The lesson here is for playwrights to write not just what they know, but what they've experienced. The first two acts of Pericles are compelling only by OSF's stagecraft: the play speaks for itself when the protagonist's struggle parallels the author's own experience.

Friday, June 5, 2015

Theatrical Craftsmanship in "Three Days of Rain"



Silas Weir Mitchell brings his technically fantastic acting chops to the technically fantastic script of Three Days of Rain at Portland Center Stage.

Three Days of Rain is fairly standard kitchen-sink realism (the water in the sink even runs), to which Silas Weir Mitchell brings fairly standard acting techniques as Walker and Ned Janeway. So far so bland, but it's the proficiency of Richard Greenberg's script and Mitchell's acting that elevate PCS' production above what could have been prosaic stage-filler to something really exciting.

Three Days of Rain is written anti-chronologically: the first act is set in 1995, and the second act in 1965. Act One deals with Walker Janeway, his sister Nan (Lisa Datz) and childhood friend Pip Wexler (Sasha Roiz) just prior to and just after the reading of Ned's will. Pip's father Theo (also played by Sasha Roiz) and Ned were architectural business partners. Theo died first, and much later Ned. Neither Nan nor Walker were particularly close to Ned: he was a silent man and a distant father. Hence Walker's excitement at finding his father's journal in the apartment where Ned and Theo lived when they began their practice, which also serves as the venue for the entire play. The journal poses more questions than it answers: the evening on which their mentally unstable mother heard Walker laughing and bolted through a glass window, emerging "like a crystal being, then colorized," is entered into the journal simply as "a terrible night." The journal even begins prosaically: "three days of rain." The first act poses these questions and others, and the second act sets out to answer them by allowing us into a critical moment in the relationship between Ned and Theo and the mother Lina (also played by Datz).

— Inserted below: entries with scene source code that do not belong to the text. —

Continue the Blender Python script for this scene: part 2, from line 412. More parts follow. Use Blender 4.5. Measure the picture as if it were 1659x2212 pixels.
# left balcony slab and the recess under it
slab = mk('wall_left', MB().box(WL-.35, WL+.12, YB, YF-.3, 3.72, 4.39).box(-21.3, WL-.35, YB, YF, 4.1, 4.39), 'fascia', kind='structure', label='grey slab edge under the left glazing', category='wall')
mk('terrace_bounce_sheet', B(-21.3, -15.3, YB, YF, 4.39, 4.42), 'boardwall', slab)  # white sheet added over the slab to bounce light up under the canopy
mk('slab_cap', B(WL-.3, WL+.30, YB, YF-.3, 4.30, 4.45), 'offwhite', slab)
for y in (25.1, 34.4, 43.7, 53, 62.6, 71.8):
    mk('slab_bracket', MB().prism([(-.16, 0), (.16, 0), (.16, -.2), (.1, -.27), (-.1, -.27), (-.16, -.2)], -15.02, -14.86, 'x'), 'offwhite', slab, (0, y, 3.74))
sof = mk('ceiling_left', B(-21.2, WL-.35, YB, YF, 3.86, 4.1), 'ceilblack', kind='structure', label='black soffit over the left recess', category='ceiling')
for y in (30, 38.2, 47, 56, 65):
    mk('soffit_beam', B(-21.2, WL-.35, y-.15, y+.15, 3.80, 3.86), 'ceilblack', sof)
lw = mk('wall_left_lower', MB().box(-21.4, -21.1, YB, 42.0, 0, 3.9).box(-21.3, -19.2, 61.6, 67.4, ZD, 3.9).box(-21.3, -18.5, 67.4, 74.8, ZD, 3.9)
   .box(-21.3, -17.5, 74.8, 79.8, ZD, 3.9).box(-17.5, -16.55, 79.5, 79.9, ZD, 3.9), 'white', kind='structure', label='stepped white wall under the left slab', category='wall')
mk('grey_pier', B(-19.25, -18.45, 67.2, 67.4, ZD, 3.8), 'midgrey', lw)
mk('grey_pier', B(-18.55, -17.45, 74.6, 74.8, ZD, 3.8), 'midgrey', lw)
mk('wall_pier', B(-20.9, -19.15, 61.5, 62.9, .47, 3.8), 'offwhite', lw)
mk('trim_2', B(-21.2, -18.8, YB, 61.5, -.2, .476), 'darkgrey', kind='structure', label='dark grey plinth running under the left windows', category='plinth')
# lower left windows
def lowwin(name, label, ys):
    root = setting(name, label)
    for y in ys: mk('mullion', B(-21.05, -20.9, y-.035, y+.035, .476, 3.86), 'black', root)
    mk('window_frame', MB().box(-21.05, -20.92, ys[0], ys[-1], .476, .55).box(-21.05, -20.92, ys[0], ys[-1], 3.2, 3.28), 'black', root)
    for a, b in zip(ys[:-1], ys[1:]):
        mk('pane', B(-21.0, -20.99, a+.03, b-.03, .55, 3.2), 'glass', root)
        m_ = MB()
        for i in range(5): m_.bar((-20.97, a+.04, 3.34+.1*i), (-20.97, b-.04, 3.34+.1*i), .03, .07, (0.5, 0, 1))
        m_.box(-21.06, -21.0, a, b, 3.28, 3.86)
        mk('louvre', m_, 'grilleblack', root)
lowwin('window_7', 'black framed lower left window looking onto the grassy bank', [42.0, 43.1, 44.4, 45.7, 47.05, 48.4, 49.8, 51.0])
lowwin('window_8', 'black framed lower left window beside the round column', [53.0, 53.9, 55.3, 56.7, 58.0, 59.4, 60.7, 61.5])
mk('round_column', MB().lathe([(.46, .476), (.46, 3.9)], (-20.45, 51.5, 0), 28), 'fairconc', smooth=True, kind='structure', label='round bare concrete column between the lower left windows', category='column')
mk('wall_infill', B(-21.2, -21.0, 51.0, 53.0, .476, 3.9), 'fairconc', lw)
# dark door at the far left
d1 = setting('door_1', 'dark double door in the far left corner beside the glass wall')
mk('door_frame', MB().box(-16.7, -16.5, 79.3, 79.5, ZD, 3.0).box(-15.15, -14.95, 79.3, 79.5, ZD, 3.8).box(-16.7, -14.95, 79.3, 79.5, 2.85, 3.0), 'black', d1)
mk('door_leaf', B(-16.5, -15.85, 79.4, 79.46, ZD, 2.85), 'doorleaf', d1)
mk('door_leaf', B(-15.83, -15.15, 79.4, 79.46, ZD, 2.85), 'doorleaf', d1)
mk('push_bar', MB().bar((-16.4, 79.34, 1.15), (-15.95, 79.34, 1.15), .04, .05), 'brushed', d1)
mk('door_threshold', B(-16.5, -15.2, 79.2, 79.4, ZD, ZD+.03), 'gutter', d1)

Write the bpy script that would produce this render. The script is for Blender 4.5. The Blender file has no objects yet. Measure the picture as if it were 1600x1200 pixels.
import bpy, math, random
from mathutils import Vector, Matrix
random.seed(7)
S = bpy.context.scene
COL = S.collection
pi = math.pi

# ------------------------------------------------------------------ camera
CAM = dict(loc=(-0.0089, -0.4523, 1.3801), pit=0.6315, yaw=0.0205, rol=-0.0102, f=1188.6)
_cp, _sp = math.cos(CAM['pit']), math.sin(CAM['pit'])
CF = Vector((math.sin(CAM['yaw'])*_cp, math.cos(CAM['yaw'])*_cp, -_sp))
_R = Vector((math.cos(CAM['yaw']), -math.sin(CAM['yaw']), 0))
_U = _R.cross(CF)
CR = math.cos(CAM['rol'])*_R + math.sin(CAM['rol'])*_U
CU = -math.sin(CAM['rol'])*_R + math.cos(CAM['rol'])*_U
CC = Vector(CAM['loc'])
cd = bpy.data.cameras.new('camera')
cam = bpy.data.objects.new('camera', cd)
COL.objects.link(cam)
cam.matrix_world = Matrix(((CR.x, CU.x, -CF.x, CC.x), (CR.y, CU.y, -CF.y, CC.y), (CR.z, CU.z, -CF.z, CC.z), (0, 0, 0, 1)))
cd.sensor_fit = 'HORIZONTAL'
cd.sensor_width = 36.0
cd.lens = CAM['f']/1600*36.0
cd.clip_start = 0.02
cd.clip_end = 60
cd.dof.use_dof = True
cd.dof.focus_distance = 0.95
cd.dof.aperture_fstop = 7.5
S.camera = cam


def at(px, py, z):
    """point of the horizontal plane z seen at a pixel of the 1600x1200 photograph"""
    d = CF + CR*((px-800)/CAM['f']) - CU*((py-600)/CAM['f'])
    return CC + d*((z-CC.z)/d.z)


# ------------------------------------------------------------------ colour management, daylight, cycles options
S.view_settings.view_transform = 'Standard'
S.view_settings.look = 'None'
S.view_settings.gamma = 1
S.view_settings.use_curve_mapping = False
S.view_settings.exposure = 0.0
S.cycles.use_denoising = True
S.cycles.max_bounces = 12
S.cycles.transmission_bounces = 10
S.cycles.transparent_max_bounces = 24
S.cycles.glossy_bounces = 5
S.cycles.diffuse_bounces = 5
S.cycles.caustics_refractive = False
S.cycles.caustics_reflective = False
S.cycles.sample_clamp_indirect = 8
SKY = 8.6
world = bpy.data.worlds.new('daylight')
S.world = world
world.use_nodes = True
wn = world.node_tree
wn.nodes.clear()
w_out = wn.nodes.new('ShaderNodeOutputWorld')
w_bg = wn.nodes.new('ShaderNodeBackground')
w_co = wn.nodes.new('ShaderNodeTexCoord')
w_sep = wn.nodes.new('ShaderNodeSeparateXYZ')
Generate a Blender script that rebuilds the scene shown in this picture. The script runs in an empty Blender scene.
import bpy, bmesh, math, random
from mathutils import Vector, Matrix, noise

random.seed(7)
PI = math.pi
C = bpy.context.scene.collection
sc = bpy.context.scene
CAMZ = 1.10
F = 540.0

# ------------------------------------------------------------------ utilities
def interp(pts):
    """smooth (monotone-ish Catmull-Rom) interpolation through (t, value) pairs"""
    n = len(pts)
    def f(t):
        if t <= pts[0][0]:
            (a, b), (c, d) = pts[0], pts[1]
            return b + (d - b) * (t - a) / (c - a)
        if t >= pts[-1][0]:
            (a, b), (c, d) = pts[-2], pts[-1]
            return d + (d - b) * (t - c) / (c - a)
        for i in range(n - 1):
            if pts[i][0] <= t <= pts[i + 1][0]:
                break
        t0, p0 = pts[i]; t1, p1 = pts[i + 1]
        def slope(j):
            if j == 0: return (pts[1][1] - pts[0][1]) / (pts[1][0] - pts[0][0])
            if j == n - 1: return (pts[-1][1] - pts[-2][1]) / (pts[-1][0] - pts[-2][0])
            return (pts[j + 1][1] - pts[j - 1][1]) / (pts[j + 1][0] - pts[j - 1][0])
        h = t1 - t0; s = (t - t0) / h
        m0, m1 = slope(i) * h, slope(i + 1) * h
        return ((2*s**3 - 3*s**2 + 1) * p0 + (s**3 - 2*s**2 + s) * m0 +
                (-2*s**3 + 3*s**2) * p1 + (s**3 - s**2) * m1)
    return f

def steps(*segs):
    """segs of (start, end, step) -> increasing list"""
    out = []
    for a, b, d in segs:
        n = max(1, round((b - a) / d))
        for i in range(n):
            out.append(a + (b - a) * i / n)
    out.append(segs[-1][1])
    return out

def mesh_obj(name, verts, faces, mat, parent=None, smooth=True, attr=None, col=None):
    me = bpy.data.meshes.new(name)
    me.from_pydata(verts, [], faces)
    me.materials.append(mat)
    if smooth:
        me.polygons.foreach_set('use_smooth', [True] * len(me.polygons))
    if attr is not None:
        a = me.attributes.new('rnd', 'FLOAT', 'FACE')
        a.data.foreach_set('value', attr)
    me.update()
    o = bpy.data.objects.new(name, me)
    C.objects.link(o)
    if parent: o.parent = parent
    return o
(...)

Three Days of Rain's protagonists are Walker and Ned Janeway: Silas Weir Mitchell's characters. That means, taken as a whole, the play is the story of the relationship between son and father, and that it falls primarily on Mitchell's shoulders to tell that story. His acting, therefore, is the focal point of PCS's Three Days of Rain, and his presence on stage is a credit to Roiz and director Chris Coleman's bringing him into their prospective collaboration, from whence this project springs. Mitchell's technique as an actor is phenomenal. Currently, audiences have their primary exposure to him in his work as a series regular on Grimm (also co-starring Roiz), but his resume goes back years to his undergraduate and graduate work at Brown and UC San Diego, respectively. Even in minor roles, written as jokes, such as Donny Jones on My Name Is Earl, his technique steals his scenes. The only problem with Mitchell on TV is that we don't get to see enough of him. Three Days of Rain is a fantastic showcase for Mitchell's craft in that it allows us to see him use physicality, voice and methods of receiving information over the course of more than two hours to define two very different characters. Besides just showing us what a great actor Mitchell is, PCS' Three Days of Rain is a testament to the importance of craftsmanship in theater.

Greenberg's script has been performed in LORT theaters since the 90s, and with good reason: it's a technical masterpiece that plays well to Boomer subscribers comfortable with kitchen-sink realism. As such, it's a perfect vehicle for a technically brilliant actor like Silas Weir Mitchell. It's a reminder that if you're doing something well, even if you're doing something as notoriously familiar as kitchen-sink realism, you'll be doing something exciting and special.